[Start of Source excerpt]

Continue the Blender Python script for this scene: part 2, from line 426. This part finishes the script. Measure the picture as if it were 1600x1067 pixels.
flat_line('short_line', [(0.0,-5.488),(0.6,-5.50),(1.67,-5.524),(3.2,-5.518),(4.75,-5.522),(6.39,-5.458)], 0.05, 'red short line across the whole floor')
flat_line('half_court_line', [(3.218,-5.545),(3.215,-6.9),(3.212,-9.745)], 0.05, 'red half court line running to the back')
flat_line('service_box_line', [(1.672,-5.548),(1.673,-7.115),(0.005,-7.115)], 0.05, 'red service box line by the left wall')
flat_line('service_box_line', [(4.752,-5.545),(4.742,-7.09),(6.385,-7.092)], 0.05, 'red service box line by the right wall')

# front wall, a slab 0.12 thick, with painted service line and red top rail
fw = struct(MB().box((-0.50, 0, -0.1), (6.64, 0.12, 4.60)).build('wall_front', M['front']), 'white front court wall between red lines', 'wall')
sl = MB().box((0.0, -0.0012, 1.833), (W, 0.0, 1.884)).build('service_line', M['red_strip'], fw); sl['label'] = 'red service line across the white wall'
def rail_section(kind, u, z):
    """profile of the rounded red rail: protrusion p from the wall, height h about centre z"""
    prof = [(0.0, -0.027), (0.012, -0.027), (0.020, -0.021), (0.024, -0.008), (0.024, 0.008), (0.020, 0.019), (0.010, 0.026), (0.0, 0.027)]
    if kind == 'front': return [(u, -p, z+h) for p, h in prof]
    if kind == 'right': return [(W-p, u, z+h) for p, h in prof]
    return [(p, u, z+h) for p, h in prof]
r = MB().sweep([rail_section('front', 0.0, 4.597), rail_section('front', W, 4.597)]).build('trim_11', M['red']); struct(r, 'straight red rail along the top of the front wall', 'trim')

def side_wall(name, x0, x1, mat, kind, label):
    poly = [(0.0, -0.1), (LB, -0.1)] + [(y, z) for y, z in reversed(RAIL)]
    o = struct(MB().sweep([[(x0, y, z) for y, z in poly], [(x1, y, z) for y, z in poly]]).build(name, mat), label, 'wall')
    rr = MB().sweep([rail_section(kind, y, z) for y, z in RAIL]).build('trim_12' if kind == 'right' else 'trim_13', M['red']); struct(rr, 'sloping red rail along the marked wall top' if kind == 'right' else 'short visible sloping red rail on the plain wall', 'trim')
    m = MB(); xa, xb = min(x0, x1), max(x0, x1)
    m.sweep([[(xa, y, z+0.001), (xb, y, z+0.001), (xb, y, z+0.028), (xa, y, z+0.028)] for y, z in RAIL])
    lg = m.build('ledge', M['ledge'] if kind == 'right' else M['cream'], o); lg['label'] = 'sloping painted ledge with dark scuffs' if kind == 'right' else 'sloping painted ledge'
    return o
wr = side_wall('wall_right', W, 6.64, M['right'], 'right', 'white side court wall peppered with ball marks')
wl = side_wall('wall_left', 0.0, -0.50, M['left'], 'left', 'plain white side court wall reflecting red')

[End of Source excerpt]

Pull out each line holding the string "from".

Continue the Blender Python script for this scene: part 2, from line 426. This part finishes the script. Measure the picture as if it were 1600x1067 pixels.
    """profile of the rounded red rail: protrusion p from the wall, height h about centre z"""